• [Short task]
Transcribe the material below exactly as it appears.

• [Provided material]
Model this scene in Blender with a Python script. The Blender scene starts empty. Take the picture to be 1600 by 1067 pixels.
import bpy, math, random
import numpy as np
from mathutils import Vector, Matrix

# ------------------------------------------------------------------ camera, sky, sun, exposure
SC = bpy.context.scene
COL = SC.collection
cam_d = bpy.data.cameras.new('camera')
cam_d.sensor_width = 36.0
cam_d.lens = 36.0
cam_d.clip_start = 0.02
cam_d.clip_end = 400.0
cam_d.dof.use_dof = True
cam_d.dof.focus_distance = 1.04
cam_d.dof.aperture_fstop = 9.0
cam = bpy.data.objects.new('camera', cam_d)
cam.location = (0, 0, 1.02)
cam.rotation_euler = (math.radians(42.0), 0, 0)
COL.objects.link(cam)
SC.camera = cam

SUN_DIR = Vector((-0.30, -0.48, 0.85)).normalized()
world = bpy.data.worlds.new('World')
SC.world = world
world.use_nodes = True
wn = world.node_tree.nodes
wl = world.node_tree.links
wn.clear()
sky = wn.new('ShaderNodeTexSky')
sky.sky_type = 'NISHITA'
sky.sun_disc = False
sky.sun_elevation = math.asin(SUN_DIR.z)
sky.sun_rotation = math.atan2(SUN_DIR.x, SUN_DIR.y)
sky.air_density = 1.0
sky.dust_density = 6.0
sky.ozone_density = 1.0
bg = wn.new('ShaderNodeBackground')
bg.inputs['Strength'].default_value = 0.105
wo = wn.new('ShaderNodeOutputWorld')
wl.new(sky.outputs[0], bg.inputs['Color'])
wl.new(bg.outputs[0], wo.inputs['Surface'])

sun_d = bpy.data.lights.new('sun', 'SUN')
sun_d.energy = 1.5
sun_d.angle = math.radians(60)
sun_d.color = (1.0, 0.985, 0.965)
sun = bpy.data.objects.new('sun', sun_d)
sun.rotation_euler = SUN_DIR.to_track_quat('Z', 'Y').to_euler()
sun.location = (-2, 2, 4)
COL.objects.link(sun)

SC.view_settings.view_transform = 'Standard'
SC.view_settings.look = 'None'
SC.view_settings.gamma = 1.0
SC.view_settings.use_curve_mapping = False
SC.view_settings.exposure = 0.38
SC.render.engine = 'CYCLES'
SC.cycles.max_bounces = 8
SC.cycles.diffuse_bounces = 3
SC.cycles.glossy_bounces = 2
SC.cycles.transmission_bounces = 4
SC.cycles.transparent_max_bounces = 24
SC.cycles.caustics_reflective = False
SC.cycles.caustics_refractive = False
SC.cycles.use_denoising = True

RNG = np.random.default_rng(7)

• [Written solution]
Model this scene in Blender with a Python script. The Blender scene starts empty. Take the picture to be 1600 by 1067 pixels.
import bpy, math, random
import numpy as np
from mathutils import Vector, Matrix

# ------------------------------------------------------------------ camera, sky, sun, exposure
SC = bpy.context.scene
COL = SC.collection
cam_d = bpy.data.cameras.new('camera')
cam_d.sensor_width = 36.0
cam_d.lens = 36.0
cam_d.clip_start = 0.02
cam_d.clip_end = 400.0
cam_d.dof.use_dof = True
cam_d.dof.focus_distance = 1.04
cam_d.dof.aperture_fstop = 9.0
cam = bpy.data.objects.new('camera', cam_d)
cam.location = (0, 0, 1.02)
cam.rotation_euler = (math.radians(42.0), 0, 0)
COL.objects.link(cam)
SC.camera = cam

SUN_DIR = Vector((-0.30, -0.48, 0.85)).normalized()
world = bpy.data.worlds.new('World')
SC.world = world
world.use_nodes = True
wn = world.node_tree.nodes
wl = world.node_tree.links
wn.clear()
sky = wn.new('ShaderNodeTexSky')
sky.sky_type = 'NISHITA'
sky.sun_disc = False
sky.sun_elevation = math.asin(SUN_DIR.z)
sky.sun_rotation = math.atan2(SUN_DIR.x, SUN_DIR.y)
sky.air_density = 1.0
sky.dust_density = 6.0
sky.ozone_density = 1.0
bg = wn.new('ShaderNodeBackground')
bg.inputs['Strength'].default_value = 0.105
wo = wn.new('ShaderNodeOutputWorld')
wl.new(sky.outputs[0], bg.inputs['Color'])
wl.new(bg.outputs[0], wo.inputs['Surface'])

sun_d = bpy.data.lights.new('sun', 'SUN')
sun_d.energy = 1.5
sun_d.angle = math.radians(60)
sun_d.color = (1.0, 0.985, 0.965)
sun = bpy.data.objects.new('sun', sun_d)
sun.rotation_euler = SUN_DIR.to_track_quat('Z', 'Y').to_euler()
sun.location = (-2, 2, 4)
COL.objects.link(sun)

SC.view_settings.view_transform = 'Standard'
SC.view_settings.look = 'None'
SC.view_settings.gamma = 1.0
SC.view_settings.use_curve_mapping = False
SC.view_settings.exposure = 0.38
SC.render.engine = 'CYCLES'
SC.cycles.max_bounces = 8
SC.cycles.diffuse_bounces = 3
SC.cycles.glossy_bounces = 2
SC.cycles.transmission_bounces = 4
SC.cycles.transparent_max_bounces = 24
SC.cycles.caustics_reflective = False
SC.cycles.caustics_refractive = False
SC.cycles.use_denoising = True

RNG = np.random.default_rng(7)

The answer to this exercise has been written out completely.